It’s tasty, nutritious and filling. And it’s free. So what should you look for and how do you cook it?

Like many foraged foods, seaweed emerged from the wilderness to capture the imagination of Britain’s celebrity chefs. It has long been prized in Japan, where it is as commonplace as egg and chips. The Japanese have got it right: seaweed is a delicious, versatile and extraordinarily healthy food. It will also fill you up; a breakfast that includes seaweed will keep all but the most habitual snacker off the biscuits until lunchtime.Invariably, the seaweed served by posh restaurants in the UK is imported, but this is set to change. Although it is already commercially harvested in Scotland and Ireland, Rory MacPhee, a veteran Cornish forager, has become the first person to get a licence to cultivate and sell seaweed in England.

It is a hugely important step. Historically, concerns over safety and sustainability have meant that formal seaweed farming was outlawed, but now, together with the environmental body Natural England, the Crown Estate has agreed to an official process that involves the careful collection of this much-neglected resource.
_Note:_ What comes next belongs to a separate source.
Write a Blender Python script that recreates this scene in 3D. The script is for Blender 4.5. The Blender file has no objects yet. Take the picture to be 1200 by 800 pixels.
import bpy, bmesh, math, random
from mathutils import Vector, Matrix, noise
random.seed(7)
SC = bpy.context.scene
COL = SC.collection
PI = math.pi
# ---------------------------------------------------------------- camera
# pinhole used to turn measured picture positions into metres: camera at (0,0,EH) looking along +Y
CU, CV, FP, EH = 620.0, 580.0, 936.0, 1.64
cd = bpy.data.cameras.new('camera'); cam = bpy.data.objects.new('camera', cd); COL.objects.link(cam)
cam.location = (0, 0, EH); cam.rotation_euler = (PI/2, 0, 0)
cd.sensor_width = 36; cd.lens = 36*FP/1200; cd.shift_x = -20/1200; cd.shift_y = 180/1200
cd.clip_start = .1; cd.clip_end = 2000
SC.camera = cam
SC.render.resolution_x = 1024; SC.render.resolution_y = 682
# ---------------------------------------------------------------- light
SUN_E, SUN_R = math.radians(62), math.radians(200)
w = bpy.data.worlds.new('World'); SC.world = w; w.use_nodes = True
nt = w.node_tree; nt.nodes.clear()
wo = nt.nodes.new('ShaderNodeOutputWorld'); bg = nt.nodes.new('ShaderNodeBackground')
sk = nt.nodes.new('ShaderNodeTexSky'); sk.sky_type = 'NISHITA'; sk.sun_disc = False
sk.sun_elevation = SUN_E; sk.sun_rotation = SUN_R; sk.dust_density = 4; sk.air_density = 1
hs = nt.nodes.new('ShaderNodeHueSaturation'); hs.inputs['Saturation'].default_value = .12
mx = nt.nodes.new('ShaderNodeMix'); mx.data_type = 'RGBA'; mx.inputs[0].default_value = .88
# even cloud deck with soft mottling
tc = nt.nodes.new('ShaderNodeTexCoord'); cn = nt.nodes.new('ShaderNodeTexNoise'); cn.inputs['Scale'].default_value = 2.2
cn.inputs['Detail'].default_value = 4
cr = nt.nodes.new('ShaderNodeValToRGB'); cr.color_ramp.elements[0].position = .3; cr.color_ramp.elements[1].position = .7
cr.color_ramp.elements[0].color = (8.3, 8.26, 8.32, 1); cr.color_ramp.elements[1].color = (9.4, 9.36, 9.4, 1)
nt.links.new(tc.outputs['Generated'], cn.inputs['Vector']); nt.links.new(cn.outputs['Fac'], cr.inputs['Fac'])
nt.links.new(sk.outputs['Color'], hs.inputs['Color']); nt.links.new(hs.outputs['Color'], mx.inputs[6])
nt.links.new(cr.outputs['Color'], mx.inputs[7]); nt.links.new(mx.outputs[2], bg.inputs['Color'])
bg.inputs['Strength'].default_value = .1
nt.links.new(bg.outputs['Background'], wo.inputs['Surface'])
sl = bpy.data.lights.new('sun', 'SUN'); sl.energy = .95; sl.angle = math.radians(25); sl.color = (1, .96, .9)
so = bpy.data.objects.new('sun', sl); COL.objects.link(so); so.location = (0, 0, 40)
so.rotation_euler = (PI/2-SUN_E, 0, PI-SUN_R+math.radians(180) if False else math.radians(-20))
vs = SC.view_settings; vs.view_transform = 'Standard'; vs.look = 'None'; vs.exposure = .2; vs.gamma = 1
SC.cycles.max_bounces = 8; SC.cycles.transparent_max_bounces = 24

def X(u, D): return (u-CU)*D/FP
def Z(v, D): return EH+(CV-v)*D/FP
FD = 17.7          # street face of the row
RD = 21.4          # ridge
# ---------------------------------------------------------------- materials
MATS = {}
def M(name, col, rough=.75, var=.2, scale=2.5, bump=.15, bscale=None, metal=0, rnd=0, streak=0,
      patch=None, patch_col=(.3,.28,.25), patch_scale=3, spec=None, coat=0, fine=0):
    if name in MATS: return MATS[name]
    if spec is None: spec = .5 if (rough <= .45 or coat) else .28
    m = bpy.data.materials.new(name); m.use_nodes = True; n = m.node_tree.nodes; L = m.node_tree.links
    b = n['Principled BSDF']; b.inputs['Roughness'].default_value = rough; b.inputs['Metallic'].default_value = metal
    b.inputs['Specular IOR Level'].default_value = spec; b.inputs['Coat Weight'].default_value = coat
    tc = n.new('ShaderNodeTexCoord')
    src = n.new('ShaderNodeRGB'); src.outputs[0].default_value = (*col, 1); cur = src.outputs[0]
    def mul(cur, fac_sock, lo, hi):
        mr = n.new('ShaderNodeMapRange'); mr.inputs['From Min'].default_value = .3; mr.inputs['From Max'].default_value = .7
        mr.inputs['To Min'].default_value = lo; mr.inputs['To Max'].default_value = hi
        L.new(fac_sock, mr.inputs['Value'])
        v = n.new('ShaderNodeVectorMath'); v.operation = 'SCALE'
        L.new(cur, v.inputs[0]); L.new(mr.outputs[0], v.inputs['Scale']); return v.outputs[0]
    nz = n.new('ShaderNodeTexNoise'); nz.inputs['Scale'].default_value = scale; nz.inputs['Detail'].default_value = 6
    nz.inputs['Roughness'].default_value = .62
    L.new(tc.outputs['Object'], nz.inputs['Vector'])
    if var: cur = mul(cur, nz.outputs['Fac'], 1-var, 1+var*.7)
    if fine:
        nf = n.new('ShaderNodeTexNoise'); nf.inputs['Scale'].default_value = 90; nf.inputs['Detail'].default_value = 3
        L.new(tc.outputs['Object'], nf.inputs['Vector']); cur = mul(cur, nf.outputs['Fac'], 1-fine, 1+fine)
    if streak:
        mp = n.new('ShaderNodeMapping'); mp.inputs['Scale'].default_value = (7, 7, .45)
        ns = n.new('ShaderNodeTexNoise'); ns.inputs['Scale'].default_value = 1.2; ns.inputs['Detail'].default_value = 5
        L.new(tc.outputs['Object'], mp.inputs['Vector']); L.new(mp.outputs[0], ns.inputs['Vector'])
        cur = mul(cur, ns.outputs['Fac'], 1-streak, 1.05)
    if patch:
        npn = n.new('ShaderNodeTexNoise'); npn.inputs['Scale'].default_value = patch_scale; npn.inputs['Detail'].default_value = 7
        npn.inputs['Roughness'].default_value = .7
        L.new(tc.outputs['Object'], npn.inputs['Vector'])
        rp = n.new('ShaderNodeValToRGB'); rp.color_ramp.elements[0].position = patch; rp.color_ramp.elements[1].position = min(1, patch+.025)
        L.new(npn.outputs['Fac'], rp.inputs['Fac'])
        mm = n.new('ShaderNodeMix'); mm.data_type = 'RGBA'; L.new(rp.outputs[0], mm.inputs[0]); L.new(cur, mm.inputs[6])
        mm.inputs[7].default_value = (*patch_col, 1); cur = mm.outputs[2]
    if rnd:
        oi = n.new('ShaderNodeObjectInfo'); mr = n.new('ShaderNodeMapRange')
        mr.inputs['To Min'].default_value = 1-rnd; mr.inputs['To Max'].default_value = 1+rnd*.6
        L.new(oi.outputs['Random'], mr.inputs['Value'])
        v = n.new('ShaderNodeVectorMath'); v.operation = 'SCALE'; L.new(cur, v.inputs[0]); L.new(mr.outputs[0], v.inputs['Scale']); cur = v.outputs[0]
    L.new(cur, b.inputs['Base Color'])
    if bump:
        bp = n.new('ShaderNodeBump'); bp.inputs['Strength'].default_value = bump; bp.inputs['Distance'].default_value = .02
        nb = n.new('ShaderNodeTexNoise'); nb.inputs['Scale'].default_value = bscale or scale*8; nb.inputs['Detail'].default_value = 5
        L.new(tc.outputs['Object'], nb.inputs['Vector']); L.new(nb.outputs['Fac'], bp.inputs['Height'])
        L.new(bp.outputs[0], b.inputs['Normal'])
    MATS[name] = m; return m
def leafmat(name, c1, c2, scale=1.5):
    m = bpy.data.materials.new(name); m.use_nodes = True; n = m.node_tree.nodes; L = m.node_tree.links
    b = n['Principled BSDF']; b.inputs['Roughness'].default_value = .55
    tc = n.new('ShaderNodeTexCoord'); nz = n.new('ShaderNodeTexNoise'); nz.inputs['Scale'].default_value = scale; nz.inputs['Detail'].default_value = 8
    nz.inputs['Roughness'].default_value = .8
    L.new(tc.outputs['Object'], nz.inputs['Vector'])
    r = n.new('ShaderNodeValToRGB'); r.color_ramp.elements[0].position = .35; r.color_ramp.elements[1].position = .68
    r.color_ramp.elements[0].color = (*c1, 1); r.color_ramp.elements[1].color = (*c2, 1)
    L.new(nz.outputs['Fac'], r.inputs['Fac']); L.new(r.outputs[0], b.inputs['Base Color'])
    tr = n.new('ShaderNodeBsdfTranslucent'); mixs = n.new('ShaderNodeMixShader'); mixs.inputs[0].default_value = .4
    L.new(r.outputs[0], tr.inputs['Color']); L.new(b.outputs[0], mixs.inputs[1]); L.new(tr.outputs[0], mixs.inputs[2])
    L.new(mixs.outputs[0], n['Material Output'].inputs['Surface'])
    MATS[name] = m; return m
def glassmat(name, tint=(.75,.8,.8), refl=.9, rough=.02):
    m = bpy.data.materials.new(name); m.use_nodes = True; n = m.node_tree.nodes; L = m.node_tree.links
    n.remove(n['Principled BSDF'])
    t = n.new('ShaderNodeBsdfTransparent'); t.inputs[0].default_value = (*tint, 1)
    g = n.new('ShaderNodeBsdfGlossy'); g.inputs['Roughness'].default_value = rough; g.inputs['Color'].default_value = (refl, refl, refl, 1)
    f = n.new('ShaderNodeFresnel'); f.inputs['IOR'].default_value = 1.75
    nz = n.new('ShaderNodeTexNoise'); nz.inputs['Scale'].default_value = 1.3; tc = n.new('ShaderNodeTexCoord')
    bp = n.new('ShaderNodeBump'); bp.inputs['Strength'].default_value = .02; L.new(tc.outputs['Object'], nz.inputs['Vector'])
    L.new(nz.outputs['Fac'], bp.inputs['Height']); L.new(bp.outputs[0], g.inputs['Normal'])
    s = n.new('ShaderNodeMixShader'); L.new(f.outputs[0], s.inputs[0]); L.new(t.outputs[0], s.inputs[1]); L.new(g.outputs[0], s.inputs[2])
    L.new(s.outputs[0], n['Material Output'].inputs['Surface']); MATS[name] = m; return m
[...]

But until MacPhee’s seaweed hits the supermarket, we can still go out and forage for the stuff ourselves. There are half a dozen species along the Dorset coast and in an afternoon I can find enough to last an entire year (it dries well).

Fortunately, the edible species such as dulse, kelp, carragheen, laver and gutweed are easy to identify and, unlike fungi and flowering plants, there are no poisonous seaweeds near to UK shores. Sadly, there is no common law right to pick them (unless they are already detached) but, in practice, taking a kilo home for tea won’t get you into trouble. But, first, be sure to ask whoever owns the beach – it could be the local council, the National Trust or an individual.

Conservation is easily addressed. Take a little here and there, and remove just a part of each specimen, carefully, with scissors. Be particularly restrained with laver, as it is possible to strip a beach of this seaweed in two hours.

Seaweed should be thoroughly washed at least three times by swirling it in a bowl of water, then lifting it out. In general, boiling it for half an hour and expecting anything remotely palatable won’t work – different seaweeds require vastly different approaches. That said, dulse is one example that can be treated just like cabbage. I am rather proud to have incorporated its red fronds into mainstream British cuisine with my Dulse Bubble and Squeak.